Supporters of Philippine Vice President Leni Robredo as seen in a photo posted on her Facebook page on October 7, 2021.

Credit: Facebook/VP Leni Robredo

Another contender has entered the increasingly crowded presidential race in the Philippines, with Vice President Leni Robredo, an arch-rival and dogged critic of President Rodrigo Duterte, formally registering her candidacy for the May 2022 polls.

Yesterday, a spokesperson for the Office of the Vice President confirmed that Robredo had already filed her certificate of candidacy and, as widely expected, will run as an independent candidate.

In a country where the president and vice president are elected separately, and therefore  can come from different parties, Robredo has been a persistent critic of Duterte and his allies. She quit Duterte’s cabinet less than six months after he entered office, after a presidential aide told her she had been barred from its meetings, and has attacked his  violently punitive campaign against illegal drugs, which has left thousands of mostly poor suspects dead.

In late 2019, Duterte appointed her as co-chair of the country’s Inter-Agency Committee on Anti-Illegal Drugs, in order to “lead the Government’s efforts against illegal drugs.” After she pledged to use her powers to stop the killing of innocent people and hold authorities to account, Duterte fired her from the post after just three weeks. Robredo later gave his drug campaign a score of “1 out of 100” in preventing the spread of illegal narcotics.

Announcing her candidacy in a televised news conference yesterday, Robredo pledged to defeat the country’s “archaic and rotten style of politics.” “We need to liberate ourselves from the current situation. I will fight, we will fight,” she said, according to the Associated Press. “They have the money, machinery, an entire infrastructure that can spread any story they want to project.”

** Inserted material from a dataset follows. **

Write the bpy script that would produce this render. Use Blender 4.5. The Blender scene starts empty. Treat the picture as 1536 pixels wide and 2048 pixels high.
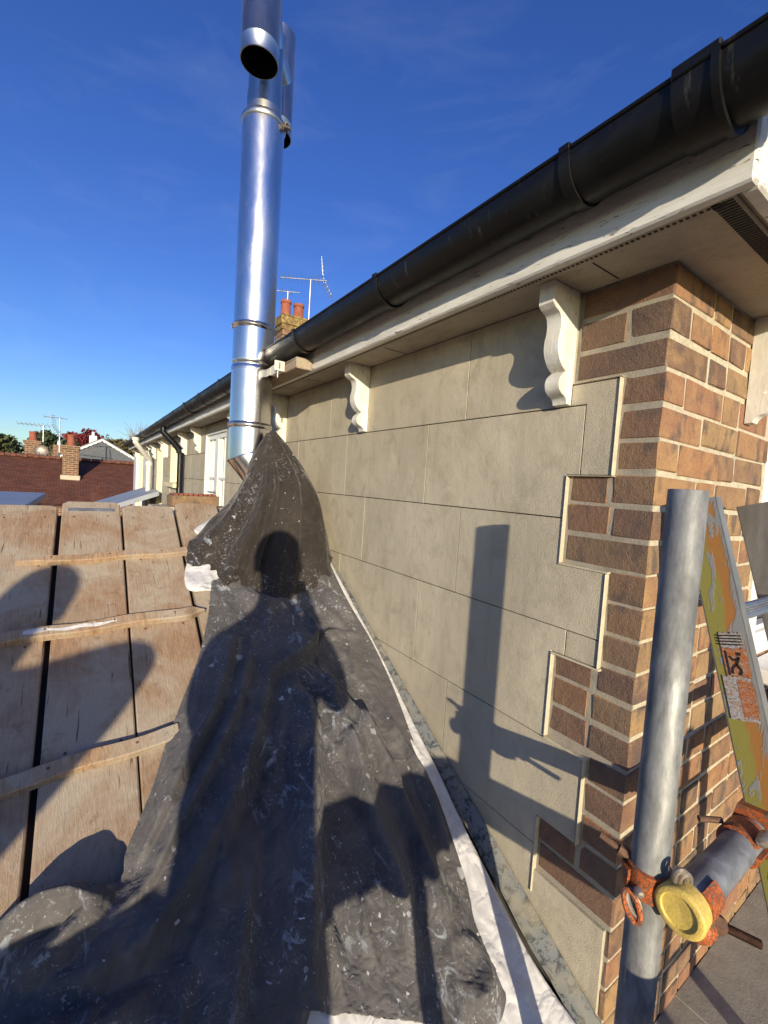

Robredo’s decision comes after another of her nemeses, Ferdinand “Bongbong” Marcos Jr., son of the notorious autocrat Ferdinand Marcos, launched his own presidential run. Robredo narrowly defeated Marcos, an ally of Duterte’s, in the vice presidential election in 2016, and has frequently lashed out at his refusal to express remorse over the thousands of people who were killed, detained, and tortured during his father’s 31-year rule, particular the period of Martial Law from 1972 to 1981.

According to The Inquirer, Robredo’s initial aim was to assemble a broad opposition coalition to take on Duterte and his network of supporters, by talking to other opposition figures like Manila Mayor Francisco Isko Moreno, recently retired boxer and Senator Manny Pacquiao, and Senator Panfilo Lacson. However, the talks eventually fell through, and all of these rivals have now launched their own campaigns for the presidency.

Robredo’s announcement sets up a spicy and much anticipated rematch of the close-run 2016 vice presidential election. But she faces a steep uphill path to the Malacañang Palace, with a June poll by Pulse Asia putting her in a distant sixth place, trailing Pacquiao, Isko Moreno, Marcos, the politician and businessperson Grace Poe, and frontrunner Sara Duterte-Carpio, Duterte’s daughter and successor as mayor of Davao City in the southern Philippines, who has yet to confirm whether she will run.

A lot can happen between now and May, but this raises the prospect of a divided opposition. In the 2016 presidential election, Duterte, a latecomer to the race who few considered a chance, prevailed over a divided and lackluster field, clinching the presidency with just 39.01 percent of the vote. (Former president Fidel Ramos did it with less than 24 percent.) The danger now is that a divided opposition might allow a pro-Duterte candidate to vault past his crowd of rivals and extend Duterte’s violent, populist tenure into its second term.